**YOUR GOAL:** Pick out each line containing the string "scene" and copy it.

start

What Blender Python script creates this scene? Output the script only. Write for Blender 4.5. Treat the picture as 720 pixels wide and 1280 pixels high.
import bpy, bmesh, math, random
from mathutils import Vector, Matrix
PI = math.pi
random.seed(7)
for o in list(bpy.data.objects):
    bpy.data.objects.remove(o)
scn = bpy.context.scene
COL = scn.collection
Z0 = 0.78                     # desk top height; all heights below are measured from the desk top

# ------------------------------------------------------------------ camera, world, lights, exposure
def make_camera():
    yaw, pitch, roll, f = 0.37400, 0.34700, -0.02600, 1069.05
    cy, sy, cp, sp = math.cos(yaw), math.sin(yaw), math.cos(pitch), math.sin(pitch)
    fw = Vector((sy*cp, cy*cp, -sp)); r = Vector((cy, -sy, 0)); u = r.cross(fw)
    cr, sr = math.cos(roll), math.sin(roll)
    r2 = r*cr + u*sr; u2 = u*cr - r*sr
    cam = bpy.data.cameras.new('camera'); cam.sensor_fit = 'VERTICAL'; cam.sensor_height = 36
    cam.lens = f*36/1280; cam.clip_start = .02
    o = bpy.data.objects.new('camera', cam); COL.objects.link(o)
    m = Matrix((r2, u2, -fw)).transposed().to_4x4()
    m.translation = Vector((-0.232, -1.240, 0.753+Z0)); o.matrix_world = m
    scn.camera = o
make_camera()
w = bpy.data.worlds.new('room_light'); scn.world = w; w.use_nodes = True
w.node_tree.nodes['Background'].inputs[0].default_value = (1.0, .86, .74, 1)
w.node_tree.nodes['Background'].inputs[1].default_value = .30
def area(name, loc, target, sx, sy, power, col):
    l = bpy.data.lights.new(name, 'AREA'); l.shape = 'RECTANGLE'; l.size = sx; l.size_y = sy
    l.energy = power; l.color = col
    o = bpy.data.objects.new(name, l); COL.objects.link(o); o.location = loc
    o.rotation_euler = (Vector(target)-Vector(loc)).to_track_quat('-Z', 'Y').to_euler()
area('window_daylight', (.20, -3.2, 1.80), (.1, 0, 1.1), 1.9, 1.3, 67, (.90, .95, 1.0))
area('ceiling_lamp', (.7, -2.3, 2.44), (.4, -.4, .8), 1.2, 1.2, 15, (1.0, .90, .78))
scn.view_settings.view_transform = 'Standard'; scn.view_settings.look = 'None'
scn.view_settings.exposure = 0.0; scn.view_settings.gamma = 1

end

**THE SOLUTION:**
What Blender Python script creates this scene? Output the script only. Write for Blender 4.5. Treat the picture as 720 pixels wide and 1280 pixels high.
scn = bpy.context.scene